Smart People

After an accident lands him in the ER, a pompous literature professor (Dennis Quaid) falls for his doctor/former student (Sarah Jessica Parker). "Smart People" scores high marks for its intelligence, wit and fine cast but slips a grade for remaining as aloof as its main character.

By Matt Stevens Apr 10, 2008 8:28 PMTags
Smart PeopleBruce Birmelin/Miramax

Review in a Hurry:  After an accident lands him in the ER, a pompous literature professor (Dennis Quaid) falls for his doctor/former student (Sarah Jessica Parker). Smart People scores high marks for its intelligence, wit and fine cast but slips a grade for remaining as aloof as its main character.

The Bigger Picture:  Is "dysfunctional family" redundant? You betcha. But the Wetherhold clan is more effed-up than most, thanks to self-absorbed Lawrence (Quaid), a widower who teaches at Pittsburgh's Carnegie Mellon University. This Professor Misanthrope has managed to alienate his collegiate son (Ashton Holmes) and turn his teenage daughter, Vanessa (Ellen Page, doing her tart-tongued Juno thing), into a friendless overachiever.

Lawrence's miserable life gets a shake-up when he suffers a head injury and can't drive for six months. Only his slacker adoptive brother, Chuck (Thomas Haden Church), can help with chauffeuring—but in exchange for a place to crash.
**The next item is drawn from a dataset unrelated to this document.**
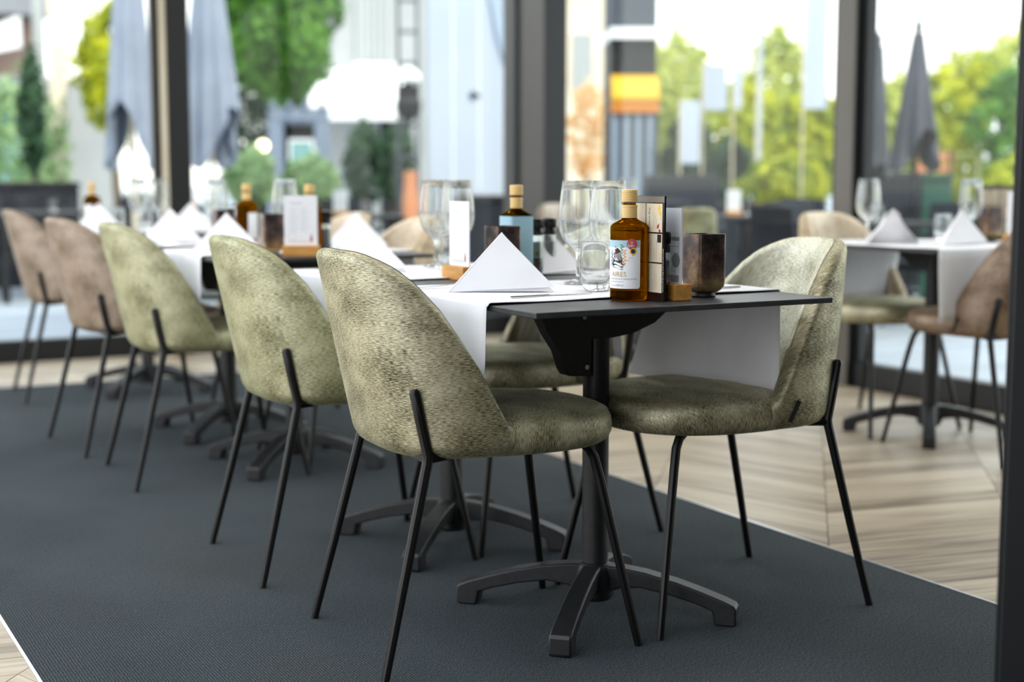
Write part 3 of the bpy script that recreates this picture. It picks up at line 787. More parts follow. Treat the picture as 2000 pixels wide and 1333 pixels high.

Freewheeling Chuck forms an unlikely friendship with ultraconservative Vanessa and gets her drunk and stoned (but thankfully not preggers). Meanwhile, Lawrence is on the mend with some sexual healing from ER chief Dr. Janet Hartigan (Parker), who has long harbored a crush on the prof.

This seriocomedy gathers talented actors and gives them funny, acerbic things to say...but then doesn't know what to do with them as people. Without a strong dramatic thrust, the story stalls midway and spins its wheels. As much as you want everyone's emotional baggage to be unpacked onscreen, these damaged people mostly just drift along until the inevitable happy but unearned ending.

Though intermittently entertaining, Smart People would've been smart to study Little Miss Sunshine, which cleverly mixed dysfunction and laugh lines with a solid plot and satisfying emotional payoffs. Perhaps we should pile the Wetherholds into a VW bus and send 'em cross-country to see what happens?

The 180—a Second Opinion:  If you're sick of cerebral flicks about intellectual misfits—e.g., anything by directors Wes Anderson and Noah Baumbach—you might wanna seek something more brainless.